_WHAT YOU ARE ASKED TO DO_. Transcribe the material from its first line onward, ending with the line that contains "hm = MB(); hm.box(.43, .57, -.02, .02, 1.96, 2.01);" and adding nothing beyond it.

_COLLECTED MATERIAL_.
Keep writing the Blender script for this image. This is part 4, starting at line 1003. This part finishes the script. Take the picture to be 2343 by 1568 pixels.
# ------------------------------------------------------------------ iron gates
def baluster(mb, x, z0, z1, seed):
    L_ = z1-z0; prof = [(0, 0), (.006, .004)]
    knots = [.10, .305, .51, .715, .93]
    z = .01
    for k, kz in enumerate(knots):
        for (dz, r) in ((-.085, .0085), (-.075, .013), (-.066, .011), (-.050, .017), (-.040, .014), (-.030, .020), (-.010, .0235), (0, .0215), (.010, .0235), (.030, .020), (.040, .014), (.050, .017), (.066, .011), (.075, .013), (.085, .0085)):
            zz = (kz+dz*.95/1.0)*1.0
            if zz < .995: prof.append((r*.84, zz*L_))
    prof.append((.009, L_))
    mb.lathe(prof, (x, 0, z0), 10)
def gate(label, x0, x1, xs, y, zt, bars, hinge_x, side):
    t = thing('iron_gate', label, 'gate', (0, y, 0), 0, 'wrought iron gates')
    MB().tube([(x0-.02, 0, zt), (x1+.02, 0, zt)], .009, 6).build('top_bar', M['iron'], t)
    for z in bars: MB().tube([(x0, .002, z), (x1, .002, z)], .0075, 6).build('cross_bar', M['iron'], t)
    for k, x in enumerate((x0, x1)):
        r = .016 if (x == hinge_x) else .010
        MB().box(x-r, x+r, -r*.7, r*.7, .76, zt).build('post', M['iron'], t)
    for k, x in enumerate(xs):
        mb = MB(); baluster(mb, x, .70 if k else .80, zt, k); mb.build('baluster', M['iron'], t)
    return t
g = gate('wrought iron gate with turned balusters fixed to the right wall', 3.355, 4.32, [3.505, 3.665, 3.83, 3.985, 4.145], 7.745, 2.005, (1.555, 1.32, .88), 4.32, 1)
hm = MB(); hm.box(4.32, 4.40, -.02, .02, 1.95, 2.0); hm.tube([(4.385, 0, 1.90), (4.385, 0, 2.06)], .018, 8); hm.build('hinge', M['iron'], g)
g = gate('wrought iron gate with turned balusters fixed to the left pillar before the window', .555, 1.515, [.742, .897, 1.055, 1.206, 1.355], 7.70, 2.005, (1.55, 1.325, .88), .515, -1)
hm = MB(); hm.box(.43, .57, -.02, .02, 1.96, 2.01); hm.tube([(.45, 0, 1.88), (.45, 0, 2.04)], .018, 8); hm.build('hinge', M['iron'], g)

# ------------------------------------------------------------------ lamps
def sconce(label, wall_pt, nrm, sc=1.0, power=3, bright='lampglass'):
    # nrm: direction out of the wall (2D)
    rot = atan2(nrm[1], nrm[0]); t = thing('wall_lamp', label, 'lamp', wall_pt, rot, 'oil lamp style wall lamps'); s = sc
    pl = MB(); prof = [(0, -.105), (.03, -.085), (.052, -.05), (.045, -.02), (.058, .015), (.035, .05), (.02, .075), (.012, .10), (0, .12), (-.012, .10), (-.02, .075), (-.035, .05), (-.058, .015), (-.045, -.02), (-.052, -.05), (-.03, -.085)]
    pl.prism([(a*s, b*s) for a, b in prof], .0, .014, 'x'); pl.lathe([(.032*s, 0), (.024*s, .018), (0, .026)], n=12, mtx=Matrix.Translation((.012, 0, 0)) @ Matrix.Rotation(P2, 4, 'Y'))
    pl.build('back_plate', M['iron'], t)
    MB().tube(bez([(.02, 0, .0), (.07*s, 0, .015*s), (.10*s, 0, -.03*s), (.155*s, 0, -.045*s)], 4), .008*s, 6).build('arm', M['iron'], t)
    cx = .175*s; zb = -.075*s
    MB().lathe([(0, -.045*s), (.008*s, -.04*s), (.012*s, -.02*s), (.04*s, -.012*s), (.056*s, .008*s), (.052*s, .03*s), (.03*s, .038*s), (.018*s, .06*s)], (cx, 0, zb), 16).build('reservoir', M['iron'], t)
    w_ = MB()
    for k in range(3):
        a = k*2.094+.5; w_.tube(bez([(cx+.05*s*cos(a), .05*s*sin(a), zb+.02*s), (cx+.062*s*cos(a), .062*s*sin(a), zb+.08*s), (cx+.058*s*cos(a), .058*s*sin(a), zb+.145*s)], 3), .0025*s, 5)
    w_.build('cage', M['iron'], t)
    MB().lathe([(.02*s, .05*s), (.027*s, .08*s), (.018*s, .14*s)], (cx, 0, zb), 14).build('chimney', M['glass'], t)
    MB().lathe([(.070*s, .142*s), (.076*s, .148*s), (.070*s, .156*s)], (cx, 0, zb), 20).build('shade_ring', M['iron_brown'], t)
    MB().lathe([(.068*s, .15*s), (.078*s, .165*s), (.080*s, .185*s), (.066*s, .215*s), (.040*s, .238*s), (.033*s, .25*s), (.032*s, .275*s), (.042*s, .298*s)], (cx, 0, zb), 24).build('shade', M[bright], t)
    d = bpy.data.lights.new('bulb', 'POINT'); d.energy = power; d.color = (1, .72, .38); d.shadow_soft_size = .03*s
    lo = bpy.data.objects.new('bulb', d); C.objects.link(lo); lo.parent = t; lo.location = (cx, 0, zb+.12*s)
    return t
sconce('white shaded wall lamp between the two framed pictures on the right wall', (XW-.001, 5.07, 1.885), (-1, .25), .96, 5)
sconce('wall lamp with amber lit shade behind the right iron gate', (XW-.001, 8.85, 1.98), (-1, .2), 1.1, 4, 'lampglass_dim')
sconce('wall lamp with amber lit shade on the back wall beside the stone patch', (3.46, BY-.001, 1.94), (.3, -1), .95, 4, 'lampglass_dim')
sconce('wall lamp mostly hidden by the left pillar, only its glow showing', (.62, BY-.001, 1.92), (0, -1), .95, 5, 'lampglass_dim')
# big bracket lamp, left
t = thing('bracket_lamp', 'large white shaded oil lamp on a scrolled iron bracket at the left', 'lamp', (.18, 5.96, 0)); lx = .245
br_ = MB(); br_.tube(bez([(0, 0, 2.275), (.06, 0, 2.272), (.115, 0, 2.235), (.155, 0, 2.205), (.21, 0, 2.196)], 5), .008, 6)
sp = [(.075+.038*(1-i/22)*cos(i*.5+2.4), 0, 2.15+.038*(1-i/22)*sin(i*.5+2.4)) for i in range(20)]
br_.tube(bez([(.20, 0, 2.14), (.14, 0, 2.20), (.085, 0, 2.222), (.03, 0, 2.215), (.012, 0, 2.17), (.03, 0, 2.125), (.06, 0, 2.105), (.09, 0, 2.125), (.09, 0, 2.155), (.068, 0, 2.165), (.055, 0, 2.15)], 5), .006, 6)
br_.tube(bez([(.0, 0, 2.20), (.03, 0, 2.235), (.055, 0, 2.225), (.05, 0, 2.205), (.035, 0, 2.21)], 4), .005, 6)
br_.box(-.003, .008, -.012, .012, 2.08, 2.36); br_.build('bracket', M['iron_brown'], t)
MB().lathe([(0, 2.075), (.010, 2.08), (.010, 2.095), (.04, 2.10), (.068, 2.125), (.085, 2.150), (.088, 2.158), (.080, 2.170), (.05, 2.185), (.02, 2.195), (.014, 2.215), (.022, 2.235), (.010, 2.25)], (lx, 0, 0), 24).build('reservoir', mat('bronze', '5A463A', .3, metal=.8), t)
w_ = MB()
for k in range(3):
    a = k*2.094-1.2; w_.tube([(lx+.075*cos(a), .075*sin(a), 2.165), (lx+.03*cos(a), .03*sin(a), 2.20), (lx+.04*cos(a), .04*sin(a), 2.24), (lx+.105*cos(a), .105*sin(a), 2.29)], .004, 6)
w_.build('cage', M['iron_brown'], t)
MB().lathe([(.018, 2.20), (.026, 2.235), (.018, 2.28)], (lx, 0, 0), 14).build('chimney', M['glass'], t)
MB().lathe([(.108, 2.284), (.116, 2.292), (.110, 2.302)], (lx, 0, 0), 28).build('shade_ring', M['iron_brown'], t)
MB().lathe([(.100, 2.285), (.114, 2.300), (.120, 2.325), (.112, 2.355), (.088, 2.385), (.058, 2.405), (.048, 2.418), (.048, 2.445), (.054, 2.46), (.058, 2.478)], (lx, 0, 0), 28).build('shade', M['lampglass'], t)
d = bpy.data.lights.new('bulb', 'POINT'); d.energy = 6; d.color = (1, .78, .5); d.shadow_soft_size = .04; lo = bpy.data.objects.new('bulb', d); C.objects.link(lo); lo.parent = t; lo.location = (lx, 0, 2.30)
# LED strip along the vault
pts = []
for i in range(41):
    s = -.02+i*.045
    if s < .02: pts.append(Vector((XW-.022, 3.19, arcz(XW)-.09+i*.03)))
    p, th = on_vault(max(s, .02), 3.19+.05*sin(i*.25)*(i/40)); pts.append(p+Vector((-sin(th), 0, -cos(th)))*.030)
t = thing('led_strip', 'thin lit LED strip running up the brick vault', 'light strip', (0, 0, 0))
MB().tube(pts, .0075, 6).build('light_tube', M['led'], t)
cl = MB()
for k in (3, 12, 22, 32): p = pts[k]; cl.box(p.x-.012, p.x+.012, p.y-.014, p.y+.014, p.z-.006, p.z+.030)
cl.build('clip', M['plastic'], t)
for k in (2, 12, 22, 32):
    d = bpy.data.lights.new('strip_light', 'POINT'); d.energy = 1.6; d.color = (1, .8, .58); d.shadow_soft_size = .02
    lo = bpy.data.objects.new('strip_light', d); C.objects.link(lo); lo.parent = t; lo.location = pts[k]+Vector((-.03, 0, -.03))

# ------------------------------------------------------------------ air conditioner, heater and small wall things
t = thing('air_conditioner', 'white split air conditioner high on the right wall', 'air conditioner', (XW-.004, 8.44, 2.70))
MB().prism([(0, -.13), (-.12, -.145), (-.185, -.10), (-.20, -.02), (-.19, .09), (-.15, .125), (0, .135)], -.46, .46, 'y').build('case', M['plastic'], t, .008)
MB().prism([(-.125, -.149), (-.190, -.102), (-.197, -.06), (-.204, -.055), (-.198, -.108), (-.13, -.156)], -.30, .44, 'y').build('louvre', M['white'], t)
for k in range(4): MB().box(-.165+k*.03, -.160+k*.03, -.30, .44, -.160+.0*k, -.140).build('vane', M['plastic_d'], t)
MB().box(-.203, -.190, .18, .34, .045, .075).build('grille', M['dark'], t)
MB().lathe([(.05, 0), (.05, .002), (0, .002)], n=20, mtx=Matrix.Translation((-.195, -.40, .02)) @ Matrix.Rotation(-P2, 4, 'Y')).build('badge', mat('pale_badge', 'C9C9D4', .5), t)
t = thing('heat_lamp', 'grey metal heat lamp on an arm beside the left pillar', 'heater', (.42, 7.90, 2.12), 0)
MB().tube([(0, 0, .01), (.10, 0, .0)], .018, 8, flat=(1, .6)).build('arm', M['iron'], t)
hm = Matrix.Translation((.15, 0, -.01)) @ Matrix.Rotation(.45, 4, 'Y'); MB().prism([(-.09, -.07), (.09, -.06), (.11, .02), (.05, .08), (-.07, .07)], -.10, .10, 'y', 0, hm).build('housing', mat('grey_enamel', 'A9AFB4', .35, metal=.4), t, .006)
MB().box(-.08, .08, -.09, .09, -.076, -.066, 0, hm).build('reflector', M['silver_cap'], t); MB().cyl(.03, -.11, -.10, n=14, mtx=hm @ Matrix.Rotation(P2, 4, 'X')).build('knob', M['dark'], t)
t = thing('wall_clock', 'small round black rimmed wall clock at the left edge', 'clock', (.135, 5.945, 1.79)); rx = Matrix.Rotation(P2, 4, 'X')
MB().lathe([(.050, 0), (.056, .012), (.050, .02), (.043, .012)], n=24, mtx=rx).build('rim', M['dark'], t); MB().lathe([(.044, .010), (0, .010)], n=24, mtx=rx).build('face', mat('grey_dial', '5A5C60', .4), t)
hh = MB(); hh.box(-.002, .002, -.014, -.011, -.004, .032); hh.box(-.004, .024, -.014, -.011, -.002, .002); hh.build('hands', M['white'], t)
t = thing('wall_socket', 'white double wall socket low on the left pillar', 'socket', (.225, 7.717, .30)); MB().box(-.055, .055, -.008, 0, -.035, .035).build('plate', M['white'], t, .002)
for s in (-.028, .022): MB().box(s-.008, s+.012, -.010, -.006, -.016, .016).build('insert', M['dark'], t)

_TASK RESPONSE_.
Keep writing the Blender script for this image. This is part 4, starting at line 1003. This part finishes the script. Take the picture to be 2343 by 1568 pixels.
# ------------------------------------------------------------------ iron gates
def baluster(mb, x, z0, z1, seed):
    L_ = z1-z0; prof = [(0, 0), (.006, .004)]
    knots = [.10, .305, .51, .715, .93]
    z = .01
    for k, kz in enumerate(knots):
        for (dz, r) in ((-.085, .0085), (-.075, .013), (-.066, .011), (-.050, .017), (-.040, .014), (-.030, .020), (-.010, .0235), (0, .0215), (.010, .0235), (.030, .020), (.040, .014), (.050, .017), (.066, .011), (.075, .013), (.085, .0085)):
            zz = (kz+dz*.95/1.0)*1.0
            if zz < .995: prof.append((r*.84, zz*L_))
    prof.append((.009, L_))
    mb.lathe(prof, (x, 0, z0), 10)
def gate(label, x0, x1, xs, y, zt, bars, hinge_x, side):
    t = thing('iron_gate', label, 'gate', (0, y, 0), 0, 'wrought iron gates')
    MB().tube([(x0-.02, 0, zt), (x1+.02, 0, zt)], .009, 6).build('top_bar', M['iron'], t)
    for z in bars: MB().tube([(x0, .002, z), (x1, .002, z)], .0075, 6).build('cross_bar', M['iron'], t)
    for k, x in enumerate((x0, x1)):
        r = .016 if (x == hinge_x) else .010
        MB().box(x-r, x+r, -r*.7, r*.7, .76, zt).build('post', M['iron'], t)
    for k, x in enumerate(xs):
        mb = MB(); baluster(mb, x, .70 if k else .80, zt, k); mb.build('baluster', M['iron'], t)
    return t
g = gate('wrought iron gate with turned balusters fixed to the right wall', 3.355, 4.32, [3.505, 3.665, 3.83, 3.985, 4.145], 7.745, 2.005, (1.555, 1.32, .88), 4.32, 1)
hm = MB(); hm.box(4.32, 4.40, -.02, .02, 1.95, 2.0); hm.tube([(4.385, 0, 1.90), (4.385, 0, 2.06)], .018, 8); hm.build('hinge', M['iron'], g)
g = gate('wrought iron gate with turned balusters fixed to the left pillar before the window', .555, 1.515, [.742, .897, 1.055, 1.206, 1.355], 7.70, 2.005, (1.55, 1.325, .88), .515, -1)
hm = MB(); hm.box(.43, .57, -.02, .02, 1.96, 2.01); hm.tube([(.45, 0, 1.88), (.45, 0, 2.04)], .018, 8); hm.build('hinge', M['iron'], g)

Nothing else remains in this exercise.